Album: Oh, Inverted World

Label: Sub Pop

US Release Date: 2001-06-19

US Release Date: Import

Image: http://images.popmatters.com/news_art/t/theshins_ohinvertedworld_art_thumb.jpg

From The Shins’ “New Slang” (2001):

Gold teeth and a curse for this town were all in my mouth

Only I don’t know how they got out, dear

Turn me back into the pet I was when we met

I was happier then with no mindset

Seven years later, “Gold Soundz” still resonates. In “New Slang,” James Mercer’s lyrics again focus on the desire for imperfect love, a step into realism from the bombastic romanticism of ‘70’s rock. The poetry doesn’t transport the listener to Mordor, outer space, heaven or hell; we are “home”—a town, a city, the suburbs. The sentiment is the same but it’s relatable and down-to-earth, and maybe even more sincere. Indie rock is so concerned with the concept of “home” (see also: Arcade Fire’s Funeral, The Suburbs, Clap Your Hands Say Yeah’s debut self-titled record, etc.) because of that very nature as an existential focal point.

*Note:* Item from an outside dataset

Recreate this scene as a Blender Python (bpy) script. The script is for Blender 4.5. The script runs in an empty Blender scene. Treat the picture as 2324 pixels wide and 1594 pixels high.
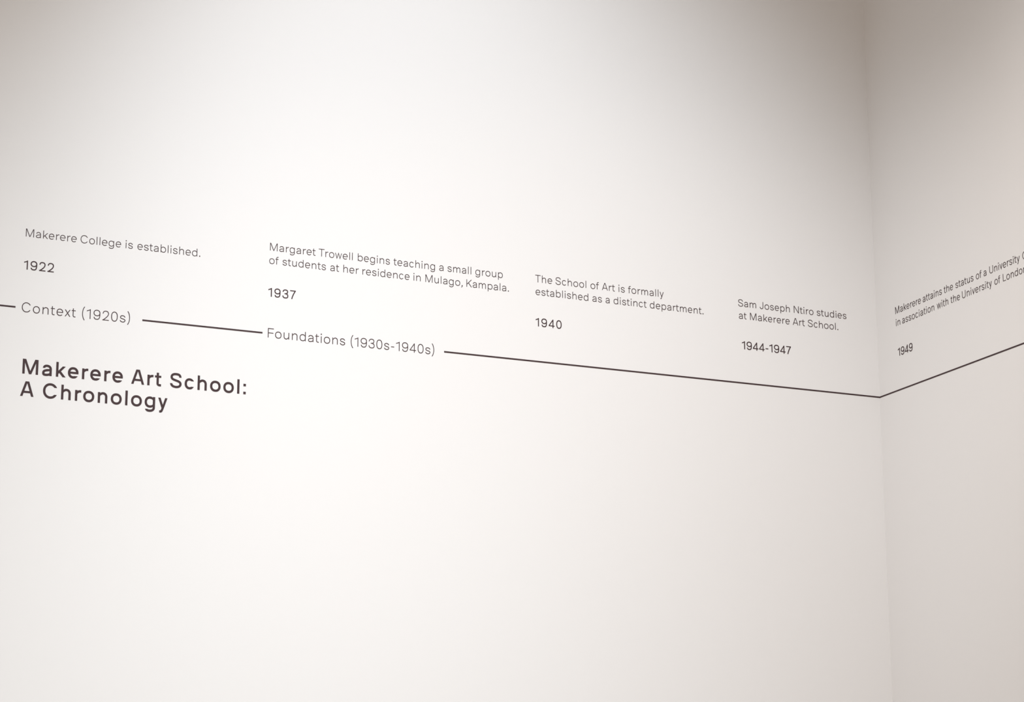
import bpy, math
from mathutils import Matrix

scene = bpy.context.scene
col = scene.collection

# ------------------------------------------------------------------ camera, world, lamps, exposure
cam_data = bpy.data.cameras.new('camera')
cam_data.sensor_fit = 'HORIZONTAL'
cam_data.sensor_width = 36.0
cam_data.lens = 83.993
cam = bpy.data.objects.new('camera', cam_data)
cam.matrix_world = Matrix(((0.91157419, -0.09671693, -0.39959772, -2.16728),
                           (-0.411121, -0.22263004, -0.88397703, -3.3),
                           (-0.00346692, 0.97009366, -0.24270616, 1.45),
                           (0, 0, 0, 1)))
col.objects.link(cam)
scene.camera = cam

vs = scene.view_settings
vs.view_transform = 'Standard'; vs.look = 'None'; vs.exposure = 0.0; vs.gamma = 1.0; vs.use_curve_mapping = False

world = bpy.data.worlds.new('dim_gallery')
scene.world = world
world.use_nodes = True
bg = world.node_tree.nodes['Background']
bg.inputs['Color'].default_value = (1.18, 1.0, 0.86, 1)      # warm light from the rest of the gallery
bg.inputs['Strength'].default_value = 1.174

def spot(name, loc, aim, half, power, colour, size):
    d = bpy.data.lights.new(name, 'SPOT')
    d.energy = power; d.color = colour; d.spot_size = 2 * half; d.spot_blend = 1.0; d.shadow_soft_size = size
    o = bpy.data.objects.new(name, d)
    o.location = loc
    z = Matrix.Translation(loc).to_translation() - Matrix.Translation(aim).to_translation()
    o.rotation_euler = z.to_track_quat('Z', 'Y').to_euler()
    col.objects.link(o)
    return o

# two ceiling track spotlights: one on the long wall, one grazing the right wall; plus an added spot further back on the left, balancing wall tones
spot('track_spotlight', (-1.1668, -1.2889, 3.5221), (-0.7348, 0.0, 2.3968), 0.5555, 91.9, (0.95, 1.0, 1.05), 0.03)
spot('track_washlight', (-0.7319, -0.9374, 3.3337), (0.0, -1.4319, -3.1621), 1.2001, 54.7, (1.06, 1.0, 0.96), 0.03)
spot('added_wall_spot', (-2.1099, -4.743, 2.9499), (-1.9106, 0.0, 1.135), 0.4113, 500.0, (0.92, 1.0, 1.05), 0.03)

# ------------------------------------------------------------------ materials
def plaster(name, base, scale=260.0, bump=0.02):
    m = bpy.data.materials.new(name); m.use_nodes = True
    nt = m.node_tree; b = nt.nodes['Principled BSDF']
    b.inputs['Base Color'].default_value = (*base, 1)
    b.inputs['Roughness'].default_value = 0.9
    b.inputs['Specular IOR Level'].default_value = 0.1
    tc = nt.nodes.new('ShaderNodeTexCoord')
    n = nt.nodes.new('ShaderNodeTexNoise'); n.inputs['Scale'].default_value = scale; n.inputs['Detail'].default_value = 3
    bp = nt.nodes.new('ShaderNodeBump'); bp.inputs['Strength'].default_value = bump; bp.inputs['Distance'].default_value = 0.002
    nt.links.new(tc.outputs['Object'], n.inputs['Vector'])
    nt.links.new(n.outputs['Fac'], bp.inputs['Height']); nt.links.new(bp.outputs['Normal'], b.inputs['Normal'])
    return m

def plain(name, base, rough, spec=0.5):
    m = bpy.data.materials.new(name); m.use_nodes = True
    b = m.node_tree.nodes['Principled BSDF']
    b.inputs['Base Color'].default_value = (*base, 1)
    b.inputs['Roughness'].default_value = rough
    b.inputs['Specular IOR Level'].default_value = spec
    return m

M_WALL = plaster('white_wall_paint', (0.70, 0.70, 0.70))
M_CEIL = plaster('grey_ceiling_paint', (0.25, 0.245, 0.24))
M_FLOOR = plaster('grey_concrete', (0.07, 0.065, 0.06), 18.0, 0.05)
M_VINYL = plain('dark_brown_vinyl', (0.050, 0.031, 0.033), 0.6, 0.15)

# ------------------------------------------------------------------ room shell
def box(name, lo, hi, mat):
    (x0, y0, z0), (x1, y1, z1) = lo, hi
    v = [(x0, y0, z0), (x1, y0, z0), (x1, y1, z0), (x0, y1, z0), (x0, y0, z1), (x1, y0, z1), (x1, y1, z1), (x0, y1, z1)]
    f = [(0, 3, 2, 1), (4, 5, 6, 7), (0, 1, 5, 4), (1, 2, 6, 5), (2, 3, 7, 6), (3, 0, 4, 7)]
    me = bpy.data.meshes.new(name); me.from_pydata(v, [], f); me.materials.append(mat)
    o = bpy.data.objects.new(name, me); col.objects.link(o)
    o['kind'] = 'structure'
    return o

RH = 3.6
box('wall_left', (-5.0, 0.0, 0.0), (0.0, 0.15, RH), M_WALL)
box('wall_right', (0.0, -5.0, 0.0), (0.15, 0.15, RH), M_WALL)
box('floor', (-5.0, -5.0, -0.1), (0.15, 0.15, 0.0), M_FLOOR)
box('ceiling', (-5.0, -5.0, RH), (0.15, 0.15, RH + 0.1), M_CEIL)

# ---- lettering: every glyph is drawn as strokes in units of the cap height ----
XH, OV, DESC = 0.712, 0.013, -0.285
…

The language in “New Slang” is still abstract yet bare. The narrator pleads for the return of youthful ignorance (“I was happier then with no mindset”), mirroring the hollow infatuation in “Gold Soundz” (“You’re empty, and I’m empty / and you can never quarantine the past”). The lyrics value naiveté and frankness, and the music—both Pavement and The Shins’—seems to respond with equal succinctness; both qualities continue to be virtues of indie music at large.

From Best Coast’s “Sun Was High (So Was I)” (2009):

I went for a walk

I watched the cars go by

The sun was high

And so was I

I thought of you

I thought of you

If any single artist is the paragon of blissful simplicity, it is Best Coast. Bethany Cosentino’s lyrics resemble that of ‘60’s pop groups with the same tinge of cynicism and melancholy that informed Pavement, while the music itself is a buzzy mix of lo-fi alt-rock and Phil Spector’s Wall of Sound (a method that is itself deceptively simple), written with modest chord progressions that define classic punk and The Beatles alike.

These lines in particular are contemplative, but they again feel emotionally empty somehow. Cosentino’s summery high recalls Malkmus’s, “So drunk in the August sun / and you’re the kind of girl I like,” and the limited language evokes more extreme barrenness than in “Gold Soundz” or “New Slang.” All three songs feature lines that resemble simple, nostalgic, sun-drenched love stories, but they’re told with hints of irony and bitterness, like good lemonade.

And that’s one of the great appeals of indie music: it isn’t obfuscating or necessarily allegorical, but rather transparent, realistic, and therefore simple. It’s satisfying. Rock music created a mythology that was taken as gospel for more than three decades in mainstream culture. If “sex, drugs, rock and roll” was the mantra of the ‘70s, then alternative rock took that and made it unremarkable, even unfashionable. Early punk was about tearing down those traditions while post-punk was about forming new ones; indie music, always indebted to its own nostalgia, embraced all three modes at once.

It is misleadingly straightforward. Today, indie artists are frequently dismissed as either needless retreads of older styles or the pretentious musings of rich white kids with liberal arts degrees. The dichotomy is appealing, like all labels, and perhaps each is true to a point. Paradoxically, Malkmus’s lyrics are both shallow and sophisticated. Young artists frequently seek profundity through their minimal experience, of course, but then a great artist doesn’t need a lot of building blocks to make something great.

By and large, that’s how the indie sensibility operates: by making something out of nothing. To the naked eye, that reads as simplicity, intellectual posturing, or some combination of both, but in truth it is something else. Indie music doesn’t recreate the old rock traditions, it comments on them, the way that post-punk artists commented on mainstream culture by creating mutant disco and New Romantic pop records. Some find that irony shallow and distant, and others find the amateurish methods grating and immature. But at the end of the day, indie rock is about making something real, even at the expense of decades of music tradition.